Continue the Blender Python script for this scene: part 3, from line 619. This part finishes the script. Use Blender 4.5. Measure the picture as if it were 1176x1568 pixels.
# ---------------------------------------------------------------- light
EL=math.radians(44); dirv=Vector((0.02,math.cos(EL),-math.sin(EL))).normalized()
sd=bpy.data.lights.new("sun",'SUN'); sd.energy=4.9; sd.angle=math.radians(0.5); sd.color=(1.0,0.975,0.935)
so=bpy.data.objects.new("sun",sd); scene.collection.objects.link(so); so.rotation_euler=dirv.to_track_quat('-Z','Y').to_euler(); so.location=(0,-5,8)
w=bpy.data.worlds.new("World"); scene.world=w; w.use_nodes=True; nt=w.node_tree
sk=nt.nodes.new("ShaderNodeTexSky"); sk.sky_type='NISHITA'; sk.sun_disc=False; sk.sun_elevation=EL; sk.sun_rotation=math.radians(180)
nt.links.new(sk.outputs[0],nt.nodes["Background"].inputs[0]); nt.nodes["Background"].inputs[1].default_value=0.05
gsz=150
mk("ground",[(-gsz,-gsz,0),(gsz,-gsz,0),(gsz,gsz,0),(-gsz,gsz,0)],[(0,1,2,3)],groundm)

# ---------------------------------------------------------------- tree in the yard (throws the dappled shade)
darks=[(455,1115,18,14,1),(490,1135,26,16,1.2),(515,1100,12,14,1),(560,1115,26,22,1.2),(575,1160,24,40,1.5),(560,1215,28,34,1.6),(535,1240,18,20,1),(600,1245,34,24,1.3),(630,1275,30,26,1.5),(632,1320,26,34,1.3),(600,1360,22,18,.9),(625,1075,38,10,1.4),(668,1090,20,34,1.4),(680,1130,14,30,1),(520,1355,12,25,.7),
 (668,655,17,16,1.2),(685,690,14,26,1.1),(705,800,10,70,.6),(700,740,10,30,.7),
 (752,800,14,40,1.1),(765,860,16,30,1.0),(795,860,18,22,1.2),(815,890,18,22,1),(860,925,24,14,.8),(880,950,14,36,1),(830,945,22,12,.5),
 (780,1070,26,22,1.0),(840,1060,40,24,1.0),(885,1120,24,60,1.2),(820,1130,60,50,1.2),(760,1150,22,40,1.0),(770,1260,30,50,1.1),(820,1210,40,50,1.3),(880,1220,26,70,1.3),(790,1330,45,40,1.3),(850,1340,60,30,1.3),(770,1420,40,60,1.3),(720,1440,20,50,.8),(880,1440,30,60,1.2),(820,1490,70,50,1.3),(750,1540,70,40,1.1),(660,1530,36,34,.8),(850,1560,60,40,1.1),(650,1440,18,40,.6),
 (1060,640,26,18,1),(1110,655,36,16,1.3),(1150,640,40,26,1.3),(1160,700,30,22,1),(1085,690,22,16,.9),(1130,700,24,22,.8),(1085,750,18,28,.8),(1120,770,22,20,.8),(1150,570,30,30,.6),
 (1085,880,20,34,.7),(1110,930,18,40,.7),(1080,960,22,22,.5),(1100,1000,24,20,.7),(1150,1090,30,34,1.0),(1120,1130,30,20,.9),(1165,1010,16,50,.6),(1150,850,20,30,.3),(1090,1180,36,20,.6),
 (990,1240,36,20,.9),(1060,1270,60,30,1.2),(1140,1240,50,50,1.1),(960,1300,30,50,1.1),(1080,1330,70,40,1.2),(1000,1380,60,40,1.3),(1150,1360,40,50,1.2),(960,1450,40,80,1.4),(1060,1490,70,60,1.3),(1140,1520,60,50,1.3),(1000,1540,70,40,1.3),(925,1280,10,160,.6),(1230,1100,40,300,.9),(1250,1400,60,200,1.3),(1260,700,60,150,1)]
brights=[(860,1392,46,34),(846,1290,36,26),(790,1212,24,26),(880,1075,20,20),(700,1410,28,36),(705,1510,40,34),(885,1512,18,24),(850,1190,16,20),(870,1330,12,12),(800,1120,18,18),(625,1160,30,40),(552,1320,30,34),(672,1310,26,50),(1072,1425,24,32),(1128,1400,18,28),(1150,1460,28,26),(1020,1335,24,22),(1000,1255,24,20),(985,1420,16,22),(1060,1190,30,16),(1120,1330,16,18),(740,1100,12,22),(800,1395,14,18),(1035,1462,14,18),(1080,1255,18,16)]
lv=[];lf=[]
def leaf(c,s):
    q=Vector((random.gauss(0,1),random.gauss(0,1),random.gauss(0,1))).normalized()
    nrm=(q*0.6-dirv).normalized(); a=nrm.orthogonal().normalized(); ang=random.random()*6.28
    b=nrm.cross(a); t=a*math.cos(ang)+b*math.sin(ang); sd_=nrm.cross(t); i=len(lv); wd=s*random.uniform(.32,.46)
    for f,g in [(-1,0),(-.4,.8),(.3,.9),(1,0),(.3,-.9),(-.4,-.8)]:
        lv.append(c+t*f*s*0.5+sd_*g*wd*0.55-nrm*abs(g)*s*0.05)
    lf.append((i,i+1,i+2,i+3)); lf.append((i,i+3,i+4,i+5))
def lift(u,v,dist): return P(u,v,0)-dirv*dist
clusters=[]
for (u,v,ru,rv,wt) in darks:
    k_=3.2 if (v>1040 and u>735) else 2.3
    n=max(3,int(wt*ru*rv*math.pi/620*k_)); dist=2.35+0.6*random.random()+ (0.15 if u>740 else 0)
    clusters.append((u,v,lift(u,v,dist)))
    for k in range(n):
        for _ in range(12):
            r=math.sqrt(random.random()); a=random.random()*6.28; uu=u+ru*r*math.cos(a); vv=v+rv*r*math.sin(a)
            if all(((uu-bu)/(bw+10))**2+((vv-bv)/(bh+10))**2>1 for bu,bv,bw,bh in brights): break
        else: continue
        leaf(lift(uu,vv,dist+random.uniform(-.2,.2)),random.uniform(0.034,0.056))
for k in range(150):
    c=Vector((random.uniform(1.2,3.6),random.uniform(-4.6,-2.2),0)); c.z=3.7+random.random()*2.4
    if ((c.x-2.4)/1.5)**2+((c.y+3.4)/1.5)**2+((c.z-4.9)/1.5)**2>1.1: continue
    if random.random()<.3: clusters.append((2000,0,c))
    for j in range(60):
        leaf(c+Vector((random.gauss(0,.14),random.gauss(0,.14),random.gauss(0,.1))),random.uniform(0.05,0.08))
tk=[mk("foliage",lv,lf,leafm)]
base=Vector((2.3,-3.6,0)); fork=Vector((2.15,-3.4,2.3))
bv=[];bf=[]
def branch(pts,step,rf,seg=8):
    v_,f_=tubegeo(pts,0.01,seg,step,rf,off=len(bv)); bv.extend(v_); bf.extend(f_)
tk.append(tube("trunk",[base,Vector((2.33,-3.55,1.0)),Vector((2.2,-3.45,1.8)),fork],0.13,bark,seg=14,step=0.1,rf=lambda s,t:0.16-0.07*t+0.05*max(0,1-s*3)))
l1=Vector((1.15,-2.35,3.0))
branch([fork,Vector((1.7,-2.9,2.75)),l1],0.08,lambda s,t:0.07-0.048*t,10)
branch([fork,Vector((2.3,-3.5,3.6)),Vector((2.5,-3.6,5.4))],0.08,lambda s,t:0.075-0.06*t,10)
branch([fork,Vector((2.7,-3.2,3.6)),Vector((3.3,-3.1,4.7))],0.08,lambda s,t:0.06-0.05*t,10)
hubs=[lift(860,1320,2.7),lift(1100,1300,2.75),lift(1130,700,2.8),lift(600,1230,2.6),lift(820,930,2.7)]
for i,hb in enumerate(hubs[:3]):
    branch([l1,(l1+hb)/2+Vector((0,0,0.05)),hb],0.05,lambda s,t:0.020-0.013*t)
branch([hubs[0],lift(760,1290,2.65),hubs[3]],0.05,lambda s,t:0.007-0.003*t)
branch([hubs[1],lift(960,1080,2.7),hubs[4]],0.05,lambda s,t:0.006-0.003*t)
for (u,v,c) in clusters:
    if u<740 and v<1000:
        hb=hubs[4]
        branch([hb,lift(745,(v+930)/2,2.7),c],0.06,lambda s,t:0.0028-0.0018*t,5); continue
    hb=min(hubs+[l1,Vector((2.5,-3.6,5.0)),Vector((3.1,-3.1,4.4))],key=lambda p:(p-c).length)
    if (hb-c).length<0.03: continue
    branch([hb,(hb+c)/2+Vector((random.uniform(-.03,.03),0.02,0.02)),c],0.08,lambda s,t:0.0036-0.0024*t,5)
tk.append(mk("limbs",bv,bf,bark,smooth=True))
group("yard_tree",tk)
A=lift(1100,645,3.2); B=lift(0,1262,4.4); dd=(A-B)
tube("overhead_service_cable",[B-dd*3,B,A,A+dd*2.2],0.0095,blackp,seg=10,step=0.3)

Written exercise — Go over the data above and copy every line that has the word "scene" in it.

Result below —
Continue the Blender Python script for this scene: part 3, from line 619. This part finishes the script. Use Blender 4.5. Measure the picture as if it were 1176x1568 pixels.
so=bpy.data.objects.new("sun",sd); scene.collection.objects.link(so); so.rotation_euler=dirv.to_track_quat('-Z','Y').to_euler(); so.location=(0,-5,8)
w=bpy.data.worlds.new("World"); scene.world=w; w.use_nodes=True; nt=w.node_tree